There are a couple of design elements that stand out in the Les Paul range of guitars. The strings on a Les Paul guitar are mounted “hollow body style” on top of the guitar instead of passing through the body as is common with other brands of solid body guitars. This is merely a stylistic distinction, not affecting the sound of the guitar. The characteristic warm tone of the Les Paul guitars is due to the types of wood chosen by Gibson for these models. As we should expect from a guitar endorsed by the man whose own guitar design was nicknamed “the log”, Les Paul guitars are also heavier and thicker than other solid body guitars.
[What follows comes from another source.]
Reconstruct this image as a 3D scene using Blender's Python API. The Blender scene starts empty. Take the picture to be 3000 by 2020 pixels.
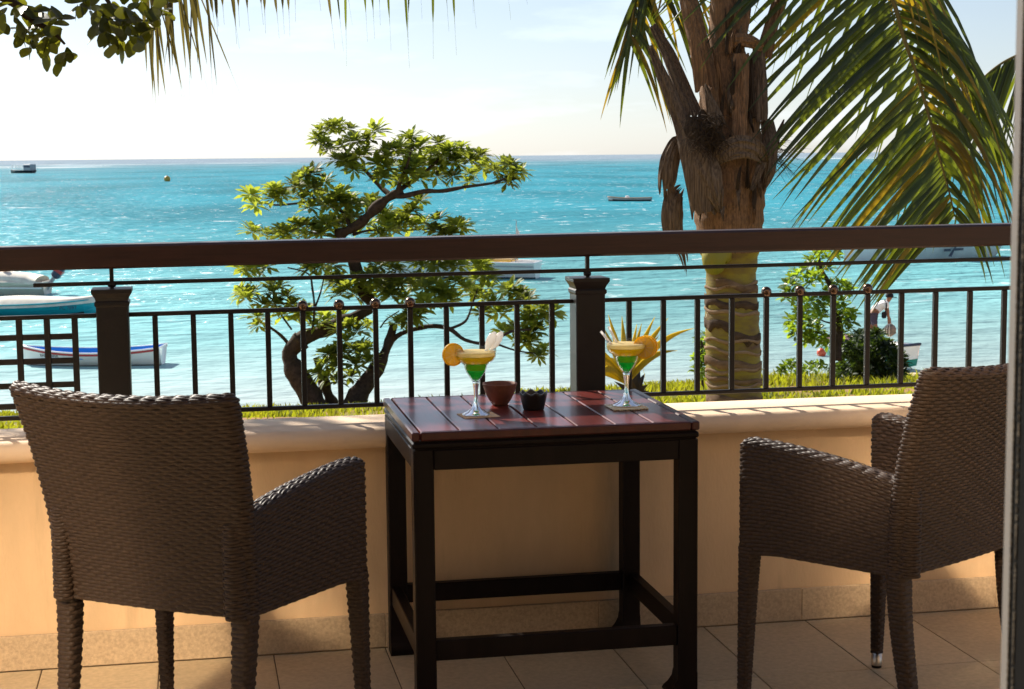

Both Les Paul and the Gibson corporation were fans of starting with substance and piling on heaps of style, so most Les Paul model guitars feature flashy inlays on the neck and headstock.

The Gibson Guitar Corporation has made many models under the Les Paul brand. Featuring names like Classic, Supreme, Standard, Studio Baritone, Studio, Goddess, Menace, New Century, Vixen, Special, Doublecuts and Melody Maker, each one has its own individual sound. Between 1969 and 1979 Gibson even marketed a range of Les Paul bass guitars. The Gibson Les Paul guitars have also been imitated by other companies such as Ibanez and Tokai. The legal wrangles surrounding these attempts at copying Les Paul guitars have only added to their collectibility.